Borden was nominated as 2009 Citizen of the Year, received a Community Service Award in February from the chamber of commerce and was one of seven honored with a Clallam County Service Award in April.

"It's not my festival, it's the community's," he said.

"I enjoy all those accolades but those accolades belong to the community. Without the hundreds of volunteers coordinating and cooperating, the festival wouldn't work. It's not just because of me. Really, I believe the community needs to be thanked."

Managed CarQuest

Originally from Atlantic City, N.J., Borden enlisted in 1965, met and married his wife, Tawana, in 1969 and retired from the Army in 1986 as a first sergeant at age 41. He knew Sequim as a one-stop-light town where his in-laws lived. The Bordens decided to put down roots near her parents and, after years of moving with the military, bought their first home here. With a family to support, Borden worked as the manager of CarQuest until 2007.

Neighbors invited him to become part of the 100th Irrigation Festival in 1995.

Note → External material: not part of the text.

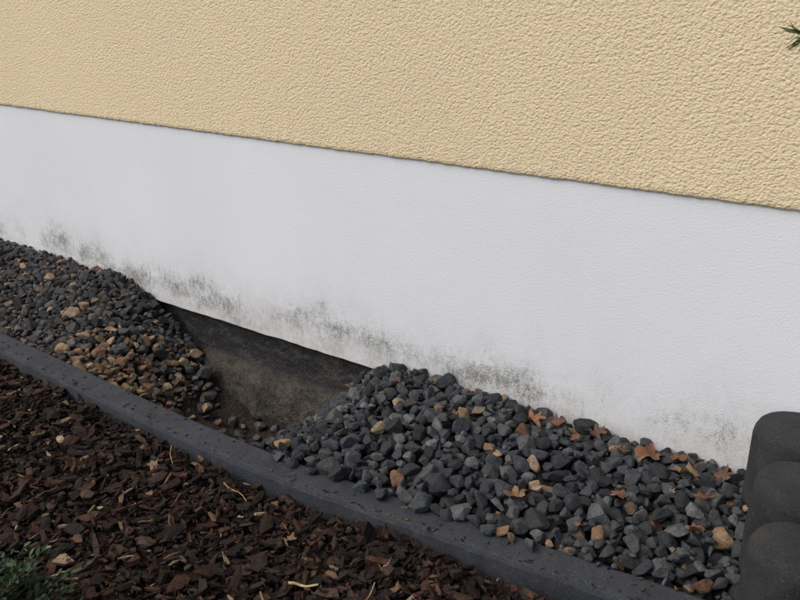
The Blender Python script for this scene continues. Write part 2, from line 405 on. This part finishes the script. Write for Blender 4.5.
def tube(pts,r0,r1,col,acc_,seg=5):
    V,F,C=acc_; base=sum(len(v) for v in V); P=[Vector(p) for p in pts]; vv=[]
    for i,p in enumerate(P):
        d=(P[min(i+1,len(P)-1)]-P[max(i-1,0)]).normalized(); u=d.orthogonal().normalized(); w=d.cross(u)
        r=r0+(r1-r0)*i/(len(P)-1)
        for k in range(seg):
            a=2*math.pi*k/seg; vv.append(p+u*math.cos(a)*r+w*math.sin(a)*r)
    ff=[]
    for i in range(len(P)-1):
        for k in range(seg):
            a,b=i*seg+k,i*seg+(k+1)%seg; ff+=[(a,b,b+seg),(a,b+seg,a+seg)]
    V.append(np.array([v[:] for v in vv])); F.append(np.array(ff)+base); C.append(np.repeat([col],len(vv),0))
acc_=([],[],[])
def straw(x,y,a,L,r,col,z=None):
    z=gz(x,y)+.030 if z is None else z; pts=[]
    for i in range(6):
        t=(i/5-.5)*L; b=.05*L*math.sin(i*.7+x*9)
        pts.append((x+math.cos(a)*t-math.sin(a)*b,y+math.sin(a)*t+math.cos(a)*b,z+.003*math.sin(i*1.3+y*20)))
    tube(pts,r,r*.6,col,acc_)
straw(-.61,-.57,.62,.042,.0021,(.50,.38,.20)); straw(-.85,-.47,-.3,.07,.0008,(.40,.27,.13)); straw(-.52,-.54,-1.2,.05,.0008,(.38,.24,.10)); straw(-1.02,-.46,-.7,.06,.0008,(.38,.24,.10))
for _ in range(60):
    straw(random.uniform(-1.9,-.2),random.uniform(-1.0,-.45),random.uniform(0,3.14),random.uniform(.015,.045),random.uniform(.0005,.001),tuple(np.array((.16,.10,.06))*random.uniform(.3,1.3)))
tri_obj('straw',np.concatenate(acc_[0]),np.concatenate(acc_[1]),M_leafd,np.concatenate(acc_[2]))
# ---------------------------------------------------------------- dry leaves: pointed, lobed, curled
def leaf_mesh(seed):
    r=random.Random(seed); n=60; lob=r.choice([5,5,7]); V=[(0,0,0)]
    wd=r.uniform(.6,.85)
    for R in (.35,.7,1):
        for i in range(n):
            a=2*math.pi*i/n; tri=abs(((a*lob/(2*math.pi))%1)-.5)*2
            rad=.50+.50*tri**1.3+.05*r.uniform(-1,1)
            rad=rad if R==1 else R*(.45+.55*(rad if R>.5 else .8))
            V.append((rad*math.cos(a),rad*wd*math.sin(a),0))
    c1,c2,ph=r.uniform(.3,1.0),r.uniform(-.5,.5),r.uniform(0,6)
    V=np.array(V); V[:,2]=c1*V[:,1]**2+c2*V[:,0]**2+.12*np.sin(V[:,0]*5+ph)+.10*np.sin(V[:,1]*8+ph)-.12*np.exp(-(V[:,1]/.12)**2)
    F=[(0,1+i,1+(i+1)%n) for i in range(n)]
    for q in range(2):
        for i in range(n):
            a,b=1+q*n+i,1+q*n+(i+1)%n; F+=[(a,a+n,b+n),(a,b+n,b)]
    return V,np.array(F)
LV=[leaf_mesh(i) for i in range(12)]
lv=[]
def leaf(x,y,s,col,z=None,tilt=.28):
    z=top_at(x,y)+.003 if z is None else z
    lv.append([random.randrange(12),rot(tilt),np.array([s]*3),np.array([x,y,z]),np.array(col)*random.uniform(.75,1.1)])
OR=[(.20,.095,.048),(.15,.075,.042),(.24,.15,.085),(.11,.06,.038)]
for x,y,s,c in [(-.515,-.06,.027,0),(-.475,-.045,.025,1),(-.56,-.085,.015,2),(-.405,-.04,.024,3),(-.305,-.055,.029,0),(-.262,-.04,.024,1),(-.235,-.085,.024,2),(-.737,-.05,.013,2),(-.44,-.27,.023,2),(-.307,-.187,.017,1),(-.19,-.055,.024,3),(-.20,-.135,.021,3),(-.19,-.2,.018,1),(-.345,-.075,.016,3)]:
    leaf(x,y,s,OR[c])
for _ in range(10):
    x=random.uniform(-2.3,-.2); y=random.uniform(-.3,-.03)
    if -1.5<x<-.9: continue
    leaf(x,y,random.uniform(.006,.012),random.choice(OR))
for x,y,s in [(-1.02,-.5,.017),(-1.35,-.46,.014),(-.95,-.56,.011),(-1.5,-.6,.013),(-1.1,-.7,.011),(-.7,-.5,.012),(-.5,-.5,.013)]:
    leaf(x,y,s,random.choice([(.17,.11,.065),(.13,.07,.045),(.2,.14,.09)]),gz(x,y)+.028)
assemble('dry_leaves',lv,LV,M_leafd,smooth=True)
# ---------------------------------------------------------------- green shrub
def leaflet():
    V=np.array([(0,0,0),(.35,.28,.08),(.35,-.28,.08),(.75,.22,.06),(.75,-.22,.06),(1,0,-.05),(.5,0,0)])
    return V,np.array([(0,6,1),(0,2,6),(1,6,3),(2,4,6),(3,6,5),(4,5,6)])
LF=[leaflet()]
def dirrot(d,roll):
    d=Vector(d).normalized(); return np.array((d.to_track_quat('X','Z').to_matrix()@Matrix.Rotation(roll,3,'X')))
sh=[];stem=([],[],[])
cx,cy_=-.900,-.862; cz=gz(cx,cy_)
for k in range(120):
    a=random.uniform(0,2*math.pi); el=random.uniform(.15,1.45); L=random.uniform(.08,.15)
    d=Vector((math.cos(a)*math.cos(el),math.sin(a)*math.cos(el),math.sin(el)*.8))
    pts=[(cx+d.x*L*t,cy_+d.y*L*t,cz+d.z*L*t+.012*math.sin(t*3)) for t in (0,.33,.66,1)]
    tube(pts,.0014,.0006,(.06,.05,.03),stem,4)
    for j in range(18):
        t=.25+.75*j/17; p=Vector(pts[0]).lerp(Vector(pts[3]),t)+Vector((0,0,.012*math.sin(t*3)))
        ld=d+Vector((random.gauss(0,.7),random.gauss(0,.7),random.gauss(.1,.5)))
        g_=random.uniform(.4,1.3); sh.append([0,dirrot(ld,random.uniform(-1,1)),np.array([random.uniform(.008,.014)]*3),np.array(p),np.array((.030,.060,.022))*g_])
shrub=empty('shrub')
assemble('leaves',sh,LF,M_green,shrub); tri_obj('stems',np.concatenate(stem[0]),np.concatenate(stem[1]),M_barkt,np.concatenate(stem[2]),shrub)
# ---------------------------------------------------------------- small pine standing to the right
pine=empty('pine_tree'); wood=([],[],[]); needles=[]
NV=[(np.array([(0,.035,0),(0,-.035,0),(.6,.04,.02),(.6,-.04,.02),(1,0,0)]),np.array([(0,1,3),(0,3,2),(2,3,4)]))]
TX,TY=.62,-.42
tube([(TX,TY,.05),(TX+.01,TY,.5),(TX-.01,TY+.01,1.0),(TX,TY,1.6)],.022,.006,(.08,.05,.03),wood,8)
def branch(p0,p1,n=22,nl=(.025,.038),tuft=0):
    P=[Vector(p0).lerp(Vector(p1),t)+Vector((0,0,-.02*math.sin(t*3.1))) for t in (0,.25,.5,.75,1)]
    tube(P,.005,.0012,(.09,.06,.03),wood,5)
    ax=(P[-1]-P[0]).normalized()
    for k in range(n*6+tuft):
        t=random.uniform(.25,1.0) if k<n*6 else random.uniform(.95,1.0)
        p=P[0].lerp(P[-1],t)+Vector((0,0,-.02*math.sin(t*3.1)))
        d=ax*random.uniform(.4,1.1)+Vector((random.gauss(0,1),random.gauss(0,1),random.gauss(0,1))).normalized()*.8
        needles.append([0,dirrot(d,random.uniform(0,3)),np.array([random.uniform(*nl)]*3),np.array(p),np.array((.085,.125,.04))*random.uniform(.6,1.4)])
branch((TX,TY,.73),(-.118,-.50,.716),80,(.016,.025),46)
branch((TX,TY,.80),(.10,-.45,.84),26,tuft=20)
for k in range(26):
    z=.45+k*.043; a=k*2.4; L=.42*(1.7-z)/1.2+.05
    branch((TX,TY,z),(TX+math.cos(a)*L,TY+math.sin(a)*L,z+.08),14,tuft=10)
assemble('needles',needles,NV,M_green,pine); tri_obj('trunk_and_branches',np.concatenate(wood[0]),np.concatenate(wood[1]),M_barkt,np.concatenate(wood[2]),pine)
# ---------------------------------------------------------------- light
w=bpy.data.worlds.new('World'); S.world=w; w.use_nodes=True
nt=w.node_tree; bg=nt.nodes['Background']; sky=nt.nodes.new('ShaderNodeTexSky'); sky.sky_type='NISHITA'; sky.sun_disc=False
EL,AZ=math.radians(48),math.radians(215)
sky.sun_elevation=EL; sky.sun_rotation=AZ; sky.dust_density=4; sky.air_density=1.0
nt.links.new(sky.outputs[0],bg.inputs[0]); bg.inputs[1].default_value=.15
sd=bpy.data.lights.new('sun','SUN'); sd.energy=1.35; sd.angle=math.radians(55); sd.color=(1,.965,.90)
so=link(bpy.data.objects.new('sun',sd))
dv=Vector((math.sin(AZ)*math.cos(EL),math.cos(AZ)*math.cos(EL),math.sin(EL)))
so.rotation_euler=dv.to_track_quat('Z','Y').to_euler()
# ---------------------------------------------------------------- camera
yaw=math.radians(35.3); pit_=math.radians(21)
F_=Vector((-math.sin(yaw)*math.cos(pit_),math.cos(yaw)*math.cos(pit_),-math.sin(pit_)))
R_=Vector((math.cos(yaw),math.sin(yaw),0)); U_=R_.cross(F_)
cd=bpy.data.cameras.new('camera'); cd.sensor_width=36; cd.lens=35.1; cd.clip_start=.01; cd.clip_end=500
co=link(bpy.data.objects.new('camera',cd))
M=Matrix((R_,U_,-F_)).transposed().to_4x4(); M.translation=Vector((0,-D,HC)); co.matrix_world=M
S.camera=co
S.view_settings.view_transform='Standard'; S.view_settings.look='None'; S.view_settings.exposure=0; S.view_settings.gamma=1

"Initially I started working with the float crew because it was fun assembling it and making it work, getting it to fold up in a trailer. Then I started going to more and more parades with the float."

Borden says he starts afresh with the festival float each year "because the first time I walk down the street (with it) and see the eyes of the children and how wide they are, it gets to my heart - because it's for the community, for the children to realize they live in a wonderful place."

Step back, not bow out

Borden is stepping down as chairman because he and Tawana want to travel and because it's time for a younger person and new ideas, he said.

"I'll be back to float construction chairman and whatever Deon Kapetan, the new festival chairman, wants me to do. I'll probably never go away from the festival - I enjoy it too much."

However, Borden won't be slowing down much, as he'll be involved with the Sequim Centennial and Incredible Edible committees.

Volunteerism and friendliness are at Sequim's core, Borden believes.

"There's a ton of people who volunteer for everything. Just do something to help your community because it's so rewarding to see the outcome. It makes me feel good inside and that's what makes me do it."